Tradisi literasi lama, kekayaan budaya tradisi literasi lama, dan kapasitas literasi lama tak tampil dalam sorak sorai dan gegap gempita literasi sekarang. Modal literasi dan kapasitas literasi yang dimiliki masyarakat terpinggirkan dan tenggelam.
Masyarakat Indonesia yang terbentuk oleh himpunan ratusan etnis dan/atau kelompok berhadapan dengan dua kerugian besar, pertama kehilangan tradisi lama. Kedua, harus belajar tradisi atau budaya literasi modern.
“Sehingga, literasi dan persepsi dan konsepsi literasi menjadi sangat terbatas, tiba tiba seperti hanya tulisan seperti kotak pandora,” lanjut guru besar UM tersebut.
Oleh karena itu, Prof Djoko menegaskan jika literasi itu hak asasi, karena itu kita mesti memberi ruang pada literasi lokal.
Literasi sebagai proses pembelajaran yang berkelanjutan, sehingga proses itu memungkinkan seseorang mencapai cita citanya. Mengembangkan potensi dan pengetahuan, serta berpartisipasi aktif dalam kehidupan sosial masyarakat.
“Pembicaraan tentang rendahnya literasi sebenarnya ironi, padahal sebenarnya Indonesia sangat kaya dan beragam. Dengan menggunakan kekayaan tersebut anak anak Indonesia harusnya bisa membangun kekayaan intelektual, agar tidak mudah goyah dengan arus globalisasi,” terang Prof Djoko.
Prof. Melani Budianta menjelaskan jika di era revolusi 4.0 dan society 5.0 kekayaan dan keragaman budaya Indonesia memberikan ‘isi’ dan daya tawar dalam percaturan global.
Khazanah sastra Nusantara berpotensi menjadi ‘roh’ dan kekuatan budaya untuk membangun citra diri, wawasan luas dan daya kritis.
Ada beberapa siasat yang mesti dilakukan meliputi, pertama, memanfaatkan media digital untuk menyebarkan kekayaan literasi Nusantara. Kedua, melakukan ‘alih wahana’ berbagai khasanah sastra (lisan/tulis) Nusantara.
“Ketiga, memantik partisipasi generasi milenial untuk membaca, memaknai, menghidupkan kekayaan literasi Nusantara dalam berbagai media dengan cara dan gaya mereka sendiri – melalui kerjasama jejaring pemangku kepentingan dengan gerakan akar rumput,” tutur Prof Melani.
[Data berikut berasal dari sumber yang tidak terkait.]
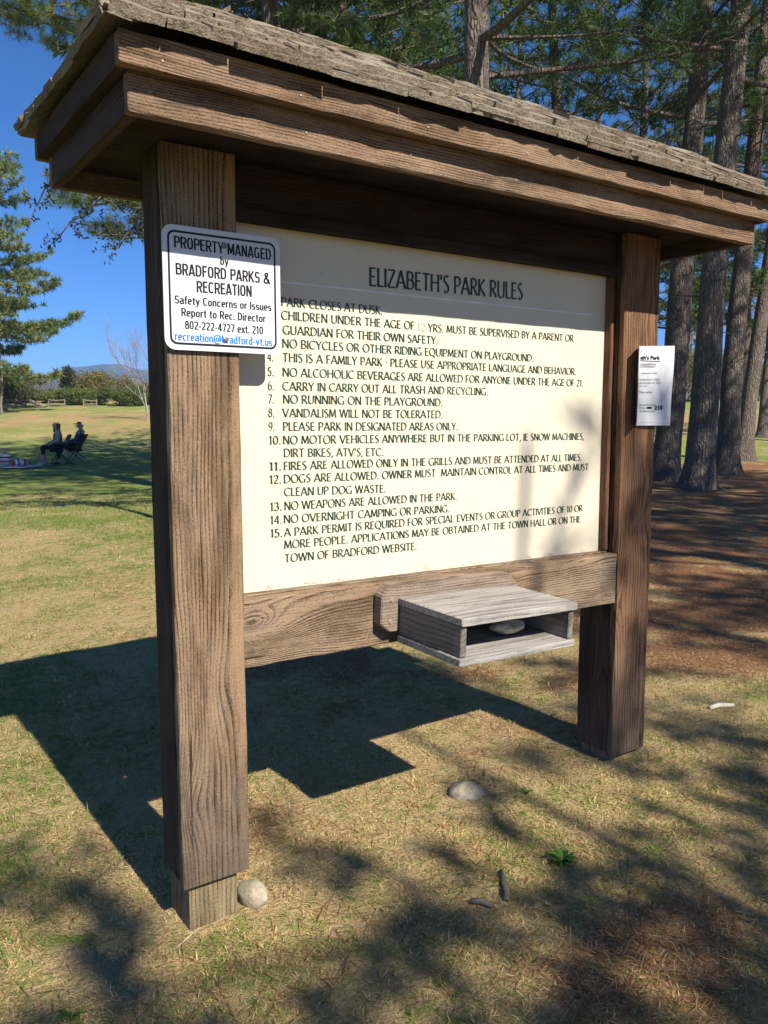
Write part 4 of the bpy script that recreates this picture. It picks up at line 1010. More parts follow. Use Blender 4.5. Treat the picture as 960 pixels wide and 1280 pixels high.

Menurut Prof Melani hal perlu digaris bawahi adalah pada pendidikan formal. Rendahnya literasi menunjukkan ‘gagalnya’ (kurang optimalnya) pendidikan formal yang lebih menekankan pada hafalan dan penguasaan bahan pelajaran.
Kurang ruang untuk membaca mandiri, bercerita, mendiskusikan bacaan (bukan salah benar). Muatan lokal seringkali juga hafalan bukan ruang untuk bersentuhan dengan seni budaya lokal).
Sebagai solusinya, perlu dimaksimalkan gerakan literasi kampung atau desa yang mengisi pendidikan informal. Di samping itu melakukan dukungan pada kegiatan literasi berbasis kampung/desa karena desa/kampung adalah lumbung budaya Indonesia.
Perlu juga membangun jejaring dukungan berbagai pemangku kepentingan untuk gerakan literasi budaya.
Dan yang terakhir, membuka ruang-ruang diskusi untuk generasi muda melalui berbagai platform tentang persoalan sumberdaya alam, lingkungan dan budaya di sekitar mereka.
“Diskusi bisa langsung dimotori dan diinisiasi oleh komunitas,” imbuh guru besar Universitas Indonesia tersebut.
Pada dasarnya, literasi nusantara begitu kaya dan melimpah. Sehingga hal itulah yang mesti dimaksimalkan, literasi tidak hanya bertolak pada aksara latin, tetapi kekayaan dan budaya nusantara perlu dianggap sebagai literasi.